Garbage | Let All That We Imagine Be The Light
Garbage have returned with an eighth album that reaffirms their nearly-30-year place in the alt-rock ecosystem. Long past the days when they flirted with mainstream chart-toppers alongside Smashing Pumpkins, Garbage have become the kind of band that transcends trends. Their new release, Let All That We Imagine Be the Light, is a testament to that quiet durability, offering plenty to chew on even if it doesn’t quite reach the same heights as 2021’s No Gods No Masters.
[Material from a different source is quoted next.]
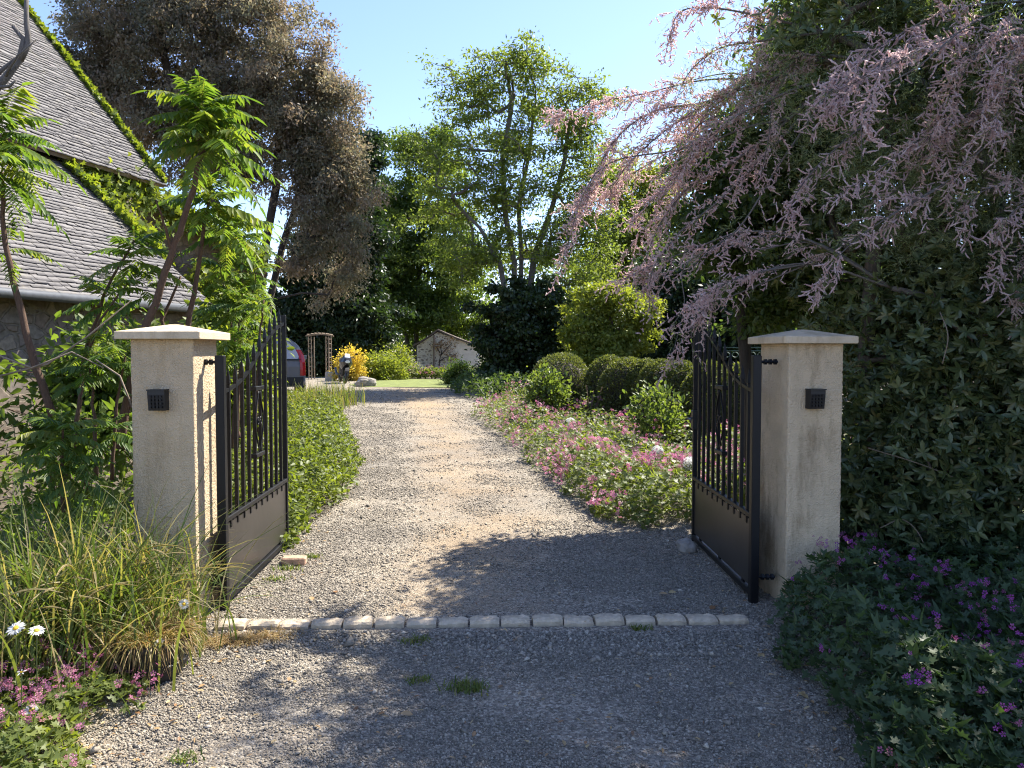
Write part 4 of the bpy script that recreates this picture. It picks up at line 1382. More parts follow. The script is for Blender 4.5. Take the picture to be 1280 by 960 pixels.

Let All That We Imagine Be the Light is more of a slow burn. It’s a record that leans into the band’s knack for industrial-tinged atmospherics and Shirley Manson’s unwavering presence. Tracks like The Day That I Met God dig and turn pain into poetry, while R U Happy Now doesn’t pull any punches, calling out the sinister forces that loom over society with lyrics as clear-eyed as ever.
At its best, the album taps into Garbage’s signature blend of fuzz and melody—songs like Chinese Fire Hose and Get Out My Face AKA Bad Kitty swagger with a snarl and snap that harks back to their late-90s prime. Elsewhere, there’s a sense of searching rather than arriving: Radical and Love to Give spin their wheels in minor-key territory, content to linger in mood without fully taking flight.
Yet there’s a comfort in that restlessness. Garbage’s studio wizardry remains impeccable—no overcompressed clutter here—while Manson’s voice cuts through the fog with a scathing, soulful intensity. Even if the hooks don’t always land, the production gleams, a testament to the band’s long-honed skill. In a world obsessed with nostalgia, Garbage’s refusal to stand still—combined with their willingness to revisit the haunted, glamorous edges of their past—keeps them vital.
For a band once pegged as second-tier in the wake of their grunge-era peers, Garbage have outlasted most of the competition by sheer dogged reinvention. Let All That We Imagine Be the Light might not be their best, but it’s a worthy dispatch from a group that still knows how to splice grit and grandeur into something that feels both ominous and alive.